La libertad presupone que las decisiones fundamentales de cada generación tienen, en ella, un nuevo inicio. No están nunca tomadas por la generación anterior. El tesoro moral de la humanidad no está disponible como lo está los instrumentos que se usan. Pongamos un ejemplo: Juan de la Cierva es uno de los pocos españoles que perdurarán en los anales de la aeronáutica mundial. Más que por inventar el autogiro, por los problemas que tuvo que resolver para lograrlo. Sus soluciones fueron adoptadas inmediatamente para el diseño del helicóptero, por entonces plagado de problemas. De la Cierva tuvo que resolver intrincadas ecuaciones, con la ayuda de su amigo Puig Adam.
Pocos ingenieros españoles habrán dejado de encontrarse con este ilustre matemático. Y, sin embargo, cualquier estudiante de bachiller -un poco despierto, eso sí-, puede acceder a Internet y resolver en medio segundo la ecuación diferencial del batimiento de la pala del autogiro, para lo que Puig Adam necesitó meses. Y ese estudiante no sabe más matemáticas que Puig Adam, ni tampoco -lo que está en un plano superior y es más importante-, es moralmente ni mejor ni peor por eso. Sencillamente, hay progreso acumulativo en estas cuestiones, pero no en el terreno moral.
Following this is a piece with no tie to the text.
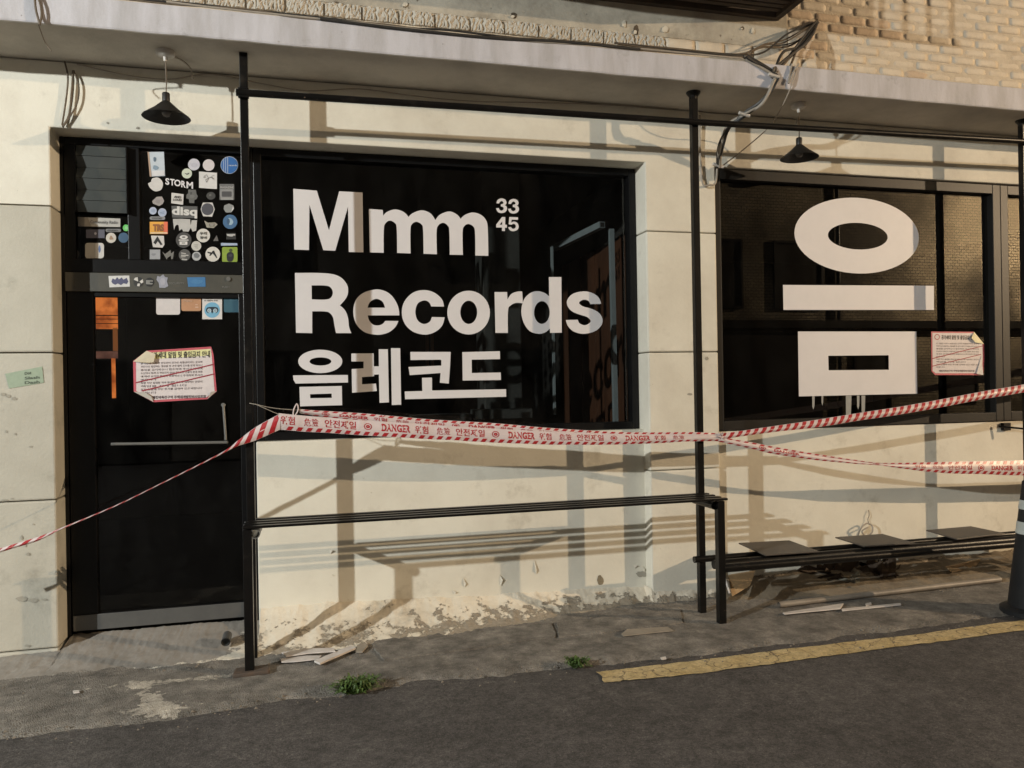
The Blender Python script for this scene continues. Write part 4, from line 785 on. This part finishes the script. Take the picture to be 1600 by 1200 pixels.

Si little Boy y Fatty Man han de lanzarse sobre Hiroshima y Nagasaki, o bien los 5 kilos de plutonio y los 30 de uranio-235 han de servir para proporcionar luz eléctrica a los ciudadanos de esas mismas ciudades, es una decisión que la escuela actual no enseña a tomar. O, por citar algo menos remoto al españolito medio, enseña a tomar mal la decisión de si matar criaturas no nacidas es razonable, ya que lo considera un derecho.